▶ To be done: Restate every line of the material, word for word.
>>>
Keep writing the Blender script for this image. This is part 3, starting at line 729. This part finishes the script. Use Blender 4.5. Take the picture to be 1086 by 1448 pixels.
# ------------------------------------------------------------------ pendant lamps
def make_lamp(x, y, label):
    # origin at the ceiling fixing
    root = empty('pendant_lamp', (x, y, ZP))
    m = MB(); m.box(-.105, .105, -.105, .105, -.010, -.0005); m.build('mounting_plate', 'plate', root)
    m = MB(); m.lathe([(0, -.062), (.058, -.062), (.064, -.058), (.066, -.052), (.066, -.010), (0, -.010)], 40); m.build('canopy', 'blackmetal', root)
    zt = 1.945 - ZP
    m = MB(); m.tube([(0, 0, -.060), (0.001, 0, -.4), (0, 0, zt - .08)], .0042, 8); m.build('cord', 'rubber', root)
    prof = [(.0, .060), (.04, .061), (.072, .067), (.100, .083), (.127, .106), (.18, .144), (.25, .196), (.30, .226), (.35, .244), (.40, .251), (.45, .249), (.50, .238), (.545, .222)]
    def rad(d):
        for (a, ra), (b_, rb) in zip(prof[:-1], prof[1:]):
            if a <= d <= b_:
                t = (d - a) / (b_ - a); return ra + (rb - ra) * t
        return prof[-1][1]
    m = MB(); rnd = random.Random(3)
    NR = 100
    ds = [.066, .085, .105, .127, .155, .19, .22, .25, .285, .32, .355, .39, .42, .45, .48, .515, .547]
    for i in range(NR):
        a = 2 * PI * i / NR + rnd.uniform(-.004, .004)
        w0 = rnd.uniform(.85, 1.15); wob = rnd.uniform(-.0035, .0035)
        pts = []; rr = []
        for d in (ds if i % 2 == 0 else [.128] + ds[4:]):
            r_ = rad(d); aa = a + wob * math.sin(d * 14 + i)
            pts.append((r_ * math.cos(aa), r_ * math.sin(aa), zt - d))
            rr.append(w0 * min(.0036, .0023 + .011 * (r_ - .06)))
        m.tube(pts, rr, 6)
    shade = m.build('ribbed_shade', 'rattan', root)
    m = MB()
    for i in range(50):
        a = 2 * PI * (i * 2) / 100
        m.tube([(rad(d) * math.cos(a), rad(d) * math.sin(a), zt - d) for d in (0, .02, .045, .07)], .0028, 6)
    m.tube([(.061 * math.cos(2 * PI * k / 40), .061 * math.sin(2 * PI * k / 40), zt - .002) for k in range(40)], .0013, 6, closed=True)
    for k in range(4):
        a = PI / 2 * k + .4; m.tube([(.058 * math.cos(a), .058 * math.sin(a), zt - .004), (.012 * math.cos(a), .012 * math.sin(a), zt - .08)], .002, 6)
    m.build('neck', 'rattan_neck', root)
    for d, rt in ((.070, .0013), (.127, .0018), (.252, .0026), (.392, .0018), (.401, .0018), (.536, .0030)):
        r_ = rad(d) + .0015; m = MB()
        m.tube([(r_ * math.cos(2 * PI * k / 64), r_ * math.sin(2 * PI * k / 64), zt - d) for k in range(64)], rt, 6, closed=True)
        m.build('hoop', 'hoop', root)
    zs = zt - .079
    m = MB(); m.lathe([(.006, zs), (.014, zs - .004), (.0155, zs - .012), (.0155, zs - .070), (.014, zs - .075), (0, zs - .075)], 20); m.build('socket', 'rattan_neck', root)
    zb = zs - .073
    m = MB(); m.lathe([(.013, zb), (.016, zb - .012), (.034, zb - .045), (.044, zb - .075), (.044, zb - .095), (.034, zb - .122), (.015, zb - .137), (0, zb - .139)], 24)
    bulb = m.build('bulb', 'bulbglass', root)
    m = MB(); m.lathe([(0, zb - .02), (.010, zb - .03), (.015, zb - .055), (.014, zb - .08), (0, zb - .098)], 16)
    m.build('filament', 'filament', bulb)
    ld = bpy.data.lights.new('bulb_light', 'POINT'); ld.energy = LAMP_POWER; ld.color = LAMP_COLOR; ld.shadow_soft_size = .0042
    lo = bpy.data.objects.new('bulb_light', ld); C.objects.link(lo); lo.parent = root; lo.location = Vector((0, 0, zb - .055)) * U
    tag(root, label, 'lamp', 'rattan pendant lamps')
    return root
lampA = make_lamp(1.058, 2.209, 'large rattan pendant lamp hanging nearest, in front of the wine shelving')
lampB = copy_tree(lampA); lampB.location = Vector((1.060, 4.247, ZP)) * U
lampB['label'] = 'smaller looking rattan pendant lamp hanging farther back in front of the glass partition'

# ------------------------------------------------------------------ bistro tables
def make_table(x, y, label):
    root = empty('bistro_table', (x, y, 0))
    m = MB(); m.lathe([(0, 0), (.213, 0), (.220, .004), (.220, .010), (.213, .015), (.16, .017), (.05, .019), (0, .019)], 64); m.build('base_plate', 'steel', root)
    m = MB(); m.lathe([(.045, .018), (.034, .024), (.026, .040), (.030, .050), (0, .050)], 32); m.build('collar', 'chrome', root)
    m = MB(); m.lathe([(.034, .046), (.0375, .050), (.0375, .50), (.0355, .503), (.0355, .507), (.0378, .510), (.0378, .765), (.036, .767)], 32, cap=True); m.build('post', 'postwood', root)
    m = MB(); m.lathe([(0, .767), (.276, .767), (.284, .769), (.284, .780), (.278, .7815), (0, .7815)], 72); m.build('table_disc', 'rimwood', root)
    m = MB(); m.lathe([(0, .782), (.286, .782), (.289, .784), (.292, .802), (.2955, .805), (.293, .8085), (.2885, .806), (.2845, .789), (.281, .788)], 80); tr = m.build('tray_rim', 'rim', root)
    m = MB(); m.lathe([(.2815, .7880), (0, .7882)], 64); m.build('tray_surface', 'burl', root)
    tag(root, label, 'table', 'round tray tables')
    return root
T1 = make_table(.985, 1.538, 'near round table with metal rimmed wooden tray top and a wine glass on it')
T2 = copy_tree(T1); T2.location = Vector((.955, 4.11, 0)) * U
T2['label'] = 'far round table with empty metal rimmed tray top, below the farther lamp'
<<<
▶ Final result:
Keep writing the Blender script for this image. This is part 3, starting at line 729. This part finishes the script. Use Blender 4.5. Take the picture to be 1086 by 1448 pixels.
# ------------------------------------------------------------------ pendant lamps
def make_lamp(x, y, label):
    # origin at the ceiling fixing
    root = empty('pendant_lamp', (x, y, ZP))
    m = MB(); m.box(-.105, .105, -.105, .105, -.010, -.0005); m.build('mounting_plate', 'plate', root)
    m = MB(); m.lathe([(0, -.062), (.058, -.062), (.064, -.058), (.066, -.052), (.066, -.010), (0, -.010)], 40); m.build('canopy', 'blackmetal', root)
    zt = 1.945 - ZP
    m = MB(); m.tube([(0, 0, -.060), (0.001, 0, -.4), (0, 0, zt - .08)], .0042, 8); m.build('cord', 'rubber', root)
    prof = [(.0, .060), (.04, .061), (.072, .067), (.100, .083), (.127, .106), (.18, .144), (.25, .196), (.30, .226), (.35, .244), (.40, .251), (.45, .249), (.50, .238), (.545, .222)]
    def rad(d):
        for (a, ra), (b_, rb) in zip(prof[:-1], prof[1:]):
            if a <= d <= b_:
                t = (d - a) / (b_ - a); return ra + (rb - ra) * t
        return prof[-1][1]
    m = MB(); rnd = random.Random(3)
    NR = 100
    ds = [.066, .085, .105, .127, .155, .19, .22, .25, .285, .32, .355, .39, .42, .45, .48, .515, .547]
    for i in range(NR):
        a = 2 * PI * i / NR + rnd.uniform(-.004, .004)
        w0 = rnd.uniform(.85, 1.15); wob = rnd.uniform(-.0035, .0035)
        pts = []; rr = []
        for d in (ds if i % 2 == 0 else [.128] + ds[4:]):
            r_ = rad(d); aa = a + wob * math.sin(d * 14 + i)
            pts.append((r_ * math.cos(aa), r_ * math.sin(aa), zt - d))
            rr.append(w0 * min(.0036, .0023 + .011 * (r_ - .06)))
        m.tube(pts, rr, 6)
    shade = m.build('ribbed_shade', 'rattan', root)
    m = MB()
    for i in range(50):
        a = 2 * PI * (i * 2) / 100
        m.tube([(rad(d) * math.cos(a), rad(d) * math.sin(a), zt - d) for d in (0, .02, .045, .07)], .0028, 6)
    m.tube([(.061 * math.cos(2 * PI * k / 40), .061 * math.sin(2 * PI * k / 40), zt - .002) for k in range(40)], .0013, 6, closed=True)
    for k in range(4):
        a = PI / 2 * k + .4; m.tube([(.058 * math.cos(a), .058 * math.sin(a), zt - .004), (.012 * math.cos(a), .012 * math.sin(a), zt - .08)], .002, 6)
    m.build('neck', 'rattan_neck', root)
    for d, rt in ((.070, .0013), (.127, .0018), (.252, .0026), (.392, .0018), (.401, .0018), (.536, .0030)):
        r_ = rad(d) + .0015; m = MB()
        m.tube([(r_ * math.cos(2 * PI * k / 64), r_ * math.sin(2 * PI * k / 64), zt - d) for k in range(64)], rt, 6, closed=True)
        m.build('hoop', 'hoop', root)
    zs = zt - .079
    m = MB(); m.lathe([(.006, zs), (.014, zs - .004), (.0155, zs - .012), (.0155, zs - .070), (.014, zs - .075), (0, zs - .075)], 20); m.build('socket', 'rattan_neck', root)
    zb = zs - .073
    m = MB(); m.lathe([(.013, zb), (.016, zb - .012), (.034, zb - .045), (.044, zb - .075), (.044, zb - .095), (.034, zb - .122), (.015, zb - .137), (0, zb - .139)], 24)
    bulb = m.build('bulb', 'bulbglass', root)
    m = MB(); m.lathe([(0, zb - .02), (.010, zb - .03), (.015, zb - .055), (.014, zb - .08), (0, zb - .098)], 16)
    m.build('filament', 'filament', bulb)
    ld = bpy.data.lights.new('bulb_light', 'POINT'); ld.energy = LAMP_POWER; ld.color = LAMP_COLOR; ld.shadow_soft_size = .0042
    lo = bpy.data.objects.new('bulb_light', ld); C.objects.link(lo); lo.parent = root; lo.location = Vector((0, 0, zb - .055)) * U
    tag(root, label, 'lamp', 'rattan pendant lamps')
    return root
lampA = make_lamp(1.058, 2.209, 'large rattan pendant lamp hanging nearest, in front of the wine shelving')
lampB = copy_tree(lampA); lampB.location = Vector((1.060, 4.247, ZP)) * U
lampB['label'] = 'smaller looking rattan pendant lamp hanging farther back in front of the glass partition'

# ------------------------------------------------------------------ bistro tables
def make_table(x, y, label):
    root = empty('bistro_table', (x, y, 0))
    m = MB(); m.lathe([(0, 0), (.213, 0), (.220, .004), (.220, .010), (.213, .015), (.16, .017), (.05, .019), (0, .019)], 64); m.build('base_plate', 'steel', root)
    m = MB(); m.lathe([(.045, .018), (.034, .024), (.026, .040), (.030, .050), (0, .050)], 32); m.build('collar', 'chrome', root)
    m = MB(); m.lathe([(.034, .046), (.0375, .050), (.0375, .50), (.0355, .503), (.0355, .507), (.0378, .510), (.0378, .765), (.036, .767)], 32, cap=True); m.build('post', 'postwood', root)
    m = MB(); m.lathe([(0, .767), (.276, .767), (.284, .769), (.284, .780), (.278, .7815), (0, .7815)], 72); m.build('table_disc', 'rimwood', root)
    m = MB(); m.lathe([(0, .782), (.286, .782), (.289, .784), (.292, .802), (.2955, .805), (.293, .8085), (.2885, .806), (.2845, .789), (.281, .788)], 80); tr = m.build('tray_rim', 'rim', root)
    m = MB(); m.lathe([(.2815, .7880), (0, .7882)], 64); m.build('tray_surface', 'burl', root)
    tag(root, label, 'table', 'round tray tables')
    return root
T1 = make_table(.985, 1.538, 'near round table with metal rimmed wooden tray top and a wine glass on it')
T2 = copy_tree(T1); T2.location = Vector((.955, 4.11, 0)) * U
T2['label'] = 'far round table with empty metal rimmed tray top, below the farther lamp'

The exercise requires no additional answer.